Given instruction.
Please repeat the records below exactly, from the first line through the line containing "from mathutils import Vector, Matrix", and nothing more.

Input.
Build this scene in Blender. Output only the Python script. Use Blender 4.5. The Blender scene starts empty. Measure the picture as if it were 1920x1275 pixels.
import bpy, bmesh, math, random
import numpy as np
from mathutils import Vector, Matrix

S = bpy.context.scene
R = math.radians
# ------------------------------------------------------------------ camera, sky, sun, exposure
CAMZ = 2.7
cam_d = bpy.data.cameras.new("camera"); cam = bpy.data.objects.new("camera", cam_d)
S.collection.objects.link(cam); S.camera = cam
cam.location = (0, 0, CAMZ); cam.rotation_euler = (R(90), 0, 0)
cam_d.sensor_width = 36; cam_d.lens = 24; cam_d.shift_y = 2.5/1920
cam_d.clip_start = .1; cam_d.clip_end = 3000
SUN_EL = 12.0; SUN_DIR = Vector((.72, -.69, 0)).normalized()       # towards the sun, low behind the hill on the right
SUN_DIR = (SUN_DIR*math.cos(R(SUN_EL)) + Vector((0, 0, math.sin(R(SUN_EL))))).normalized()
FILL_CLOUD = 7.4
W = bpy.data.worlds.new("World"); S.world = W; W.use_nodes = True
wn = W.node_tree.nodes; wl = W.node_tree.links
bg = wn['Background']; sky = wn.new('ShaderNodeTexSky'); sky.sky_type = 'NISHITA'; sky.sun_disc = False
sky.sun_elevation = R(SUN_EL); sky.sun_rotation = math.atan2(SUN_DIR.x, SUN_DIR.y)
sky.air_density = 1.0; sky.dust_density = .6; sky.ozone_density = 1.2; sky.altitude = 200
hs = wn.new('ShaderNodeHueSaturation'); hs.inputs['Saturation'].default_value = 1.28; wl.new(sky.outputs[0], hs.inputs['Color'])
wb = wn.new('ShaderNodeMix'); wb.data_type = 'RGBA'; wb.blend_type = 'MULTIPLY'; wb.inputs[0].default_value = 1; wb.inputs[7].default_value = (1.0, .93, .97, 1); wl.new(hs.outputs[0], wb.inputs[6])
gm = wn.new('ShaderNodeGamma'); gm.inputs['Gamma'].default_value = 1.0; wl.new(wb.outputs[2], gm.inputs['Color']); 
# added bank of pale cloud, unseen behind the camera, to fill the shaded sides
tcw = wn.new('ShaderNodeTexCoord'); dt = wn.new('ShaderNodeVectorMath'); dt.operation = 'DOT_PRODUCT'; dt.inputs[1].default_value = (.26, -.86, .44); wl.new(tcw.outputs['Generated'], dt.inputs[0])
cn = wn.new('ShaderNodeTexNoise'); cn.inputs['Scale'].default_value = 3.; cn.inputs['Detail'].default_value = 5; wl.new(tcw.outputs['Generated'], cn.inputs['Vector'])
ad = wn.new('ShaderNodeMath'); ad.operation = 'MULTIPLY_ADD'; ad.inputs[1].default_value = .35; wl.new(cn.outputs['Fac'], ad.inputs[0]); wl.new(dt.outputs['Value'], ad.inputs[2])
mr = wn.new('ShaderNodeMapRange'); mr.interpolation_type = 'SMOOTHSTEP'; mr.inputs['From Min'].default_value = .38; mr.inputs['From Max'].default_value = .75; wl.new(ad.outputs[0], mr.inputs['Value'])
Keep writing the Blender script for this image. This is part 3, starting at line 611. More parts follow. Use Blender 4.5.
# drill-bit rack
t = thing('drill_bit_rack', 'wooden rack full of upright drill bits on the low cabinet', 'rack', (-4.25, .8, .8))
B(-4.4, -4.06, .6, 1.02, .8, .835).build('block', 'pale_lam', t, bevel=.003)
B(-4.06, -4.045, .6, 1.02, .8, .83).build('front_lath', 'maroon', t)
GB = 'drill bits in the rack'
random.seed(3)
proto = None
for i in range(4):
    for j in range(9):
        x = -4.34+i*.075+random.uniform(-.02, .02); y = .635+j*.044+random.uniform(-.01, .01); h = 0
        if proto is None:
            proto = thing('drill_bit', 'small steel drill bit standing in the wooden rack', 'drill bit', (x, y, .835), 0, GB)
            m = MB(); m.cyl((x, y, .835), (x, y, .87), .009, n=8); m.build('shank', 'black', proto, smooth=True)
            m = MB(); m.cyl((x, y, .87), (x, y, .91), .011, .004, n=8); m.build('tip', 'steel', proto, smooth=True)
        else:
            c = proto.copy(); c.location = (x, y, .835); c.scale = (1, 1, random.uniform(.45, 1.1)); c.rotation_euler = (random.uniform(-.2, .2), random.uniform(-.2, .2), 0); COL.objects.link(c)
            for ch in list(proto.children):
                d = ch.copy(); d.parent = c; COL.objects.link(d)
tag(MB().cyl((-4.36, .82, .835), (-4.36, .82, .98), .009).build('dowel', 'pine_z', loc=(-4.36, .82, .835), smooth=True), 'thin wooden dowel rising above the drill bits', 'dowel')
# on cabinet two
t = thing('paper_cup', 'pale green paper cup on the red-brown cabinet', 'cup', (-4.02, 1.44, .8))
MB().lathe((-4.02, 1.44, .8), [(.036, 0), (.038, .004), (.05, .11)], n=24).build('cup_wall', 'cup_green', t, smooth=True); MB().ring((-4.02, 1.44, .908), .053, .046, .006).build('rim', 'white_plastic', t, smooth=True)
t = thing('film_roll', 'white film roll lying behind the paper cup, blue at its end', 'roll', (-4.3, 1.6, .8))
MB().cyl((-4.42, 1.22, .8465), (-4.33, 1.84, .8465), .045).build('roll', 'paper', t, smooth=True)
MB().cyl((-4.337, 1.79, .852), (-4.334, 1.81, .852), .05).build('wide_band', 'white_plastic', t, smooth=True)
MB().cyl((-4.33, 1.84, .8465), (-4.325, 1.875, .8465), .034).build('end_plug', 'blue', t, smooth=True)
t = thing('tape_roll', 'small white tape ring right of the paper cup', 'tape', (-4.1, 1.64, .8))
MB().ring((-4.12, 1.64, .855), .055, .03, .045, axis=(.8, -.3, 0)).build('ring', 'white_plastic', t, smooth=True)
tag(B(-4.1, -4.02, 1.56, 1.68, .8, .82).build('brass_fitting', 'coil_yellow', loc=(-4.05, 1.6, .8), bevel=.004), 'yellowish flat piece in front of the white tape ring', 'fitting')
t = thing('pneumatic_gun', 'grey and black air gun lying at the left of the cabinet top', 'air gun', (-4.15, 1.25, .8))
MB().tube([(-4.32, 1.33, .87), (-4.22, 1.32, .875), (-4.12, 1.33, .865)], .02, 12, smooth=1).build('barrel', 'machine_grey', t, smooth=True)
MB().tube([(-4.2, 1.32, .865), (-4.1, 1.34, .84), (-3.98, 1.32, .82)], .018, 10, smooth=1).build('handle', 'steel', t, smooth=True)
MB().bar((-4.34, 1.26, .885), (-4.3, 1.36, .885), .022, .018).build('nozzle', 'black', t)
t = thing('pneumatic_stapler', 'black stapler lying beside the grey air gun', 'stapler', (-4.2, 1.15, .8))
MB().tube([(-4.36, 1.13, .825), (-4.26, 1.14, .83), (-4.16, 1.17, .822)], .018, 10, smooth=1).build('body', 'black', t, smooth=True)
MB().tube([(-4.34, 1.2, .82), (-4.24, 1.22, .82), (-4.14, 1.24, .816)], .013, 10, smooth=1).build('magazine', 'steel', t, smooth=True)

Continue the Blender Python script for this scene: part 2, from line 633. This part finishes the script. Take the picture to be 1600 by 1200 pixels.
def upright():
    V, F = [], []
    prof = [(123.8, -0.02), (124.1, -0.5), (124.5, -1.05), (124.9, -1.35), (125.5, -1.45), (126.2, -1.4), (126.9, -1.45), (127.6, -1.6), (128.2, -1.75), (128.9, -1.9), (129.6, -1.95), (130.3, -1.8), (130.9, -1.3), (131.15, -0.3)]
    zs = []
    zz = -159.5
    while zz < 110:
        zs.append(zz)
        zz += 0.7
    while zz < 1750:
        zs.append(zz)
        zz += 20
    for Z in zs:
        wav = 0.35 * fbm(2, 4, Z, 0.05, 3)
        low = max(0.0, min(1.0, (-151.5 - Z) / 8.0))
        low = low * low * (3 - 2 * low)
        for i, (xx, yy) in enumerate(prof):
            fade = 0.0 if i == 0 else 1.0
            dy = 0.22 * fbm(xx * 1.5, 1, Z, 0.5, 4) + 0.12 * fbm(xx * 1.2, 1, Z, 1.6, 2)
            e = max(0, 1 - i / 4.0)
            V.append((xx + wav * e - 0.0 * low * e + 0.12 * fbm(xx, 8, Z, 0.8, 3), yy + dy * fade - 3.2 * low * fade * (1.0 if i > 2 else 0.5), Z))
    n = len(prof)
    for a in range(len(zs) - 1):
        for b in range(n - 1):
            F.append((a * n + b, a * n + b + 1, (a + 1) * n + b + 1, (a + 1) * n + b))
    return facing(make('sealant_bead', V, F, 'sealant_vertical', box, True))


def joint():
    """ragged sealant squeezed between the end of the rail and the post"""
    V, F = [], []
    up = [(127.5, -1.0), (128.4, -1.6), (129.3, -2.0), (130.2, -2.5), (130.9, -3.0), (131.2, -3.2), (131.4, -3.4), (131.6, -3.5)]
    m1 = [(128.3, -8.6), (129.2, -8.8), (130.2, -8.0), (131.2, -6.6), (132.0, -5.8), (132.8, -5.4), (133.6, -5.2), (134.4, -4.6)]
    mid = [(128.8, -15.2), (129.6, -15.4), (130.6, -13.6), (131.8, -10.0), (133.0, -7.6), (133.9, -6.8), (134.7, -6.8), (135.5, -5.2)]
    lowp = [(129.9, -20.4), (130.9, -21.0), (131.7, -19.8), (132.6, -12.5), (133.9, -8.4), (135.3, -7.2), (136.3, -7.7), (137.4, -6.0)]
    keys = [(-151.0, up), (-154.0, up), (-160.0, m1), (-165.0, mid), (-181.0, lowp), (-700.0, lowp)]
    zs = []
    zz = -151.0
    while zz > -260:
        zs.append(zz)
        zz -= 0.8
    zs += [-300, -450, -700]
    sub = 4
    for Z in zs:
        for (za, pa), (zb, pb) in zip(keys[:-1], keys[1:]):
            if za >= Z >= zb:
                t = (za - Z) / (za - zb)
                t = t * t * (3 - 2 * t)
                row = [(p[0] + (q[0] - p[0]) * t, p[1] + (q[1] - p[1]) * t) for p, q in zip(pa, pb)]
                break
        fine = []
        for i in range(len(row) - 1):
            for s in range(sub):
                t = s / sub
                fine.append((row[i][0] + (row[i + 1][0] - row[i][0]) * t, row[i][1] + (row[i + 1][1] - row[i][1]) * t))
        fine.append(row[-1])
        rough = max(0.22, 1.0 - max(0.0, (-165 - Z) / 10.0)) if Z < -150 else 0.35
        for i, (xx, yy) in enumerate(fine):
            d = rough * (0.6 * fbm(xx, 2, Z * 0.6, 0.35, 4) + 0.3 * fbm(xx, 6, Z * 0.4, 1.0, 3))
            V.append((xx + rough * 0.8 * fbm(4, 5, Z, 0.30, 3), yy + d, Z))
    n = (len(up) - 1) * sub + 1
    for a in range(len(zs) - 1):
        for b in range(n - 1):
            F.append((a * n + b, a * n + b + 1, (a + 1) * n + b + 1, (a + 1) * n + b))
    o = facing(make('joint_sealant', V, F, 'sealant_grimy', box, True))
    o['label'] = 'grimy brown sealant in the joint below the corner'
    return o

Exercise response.
Build this scene in Blender. Output only the Python script. Use Blender 4.5. The Blender scene starts empty. Measure the picture as if it were 1920x1275 pixels.
import bpy, bmesh, math, random
import numpy as np
from mathutils import Vector, Matrix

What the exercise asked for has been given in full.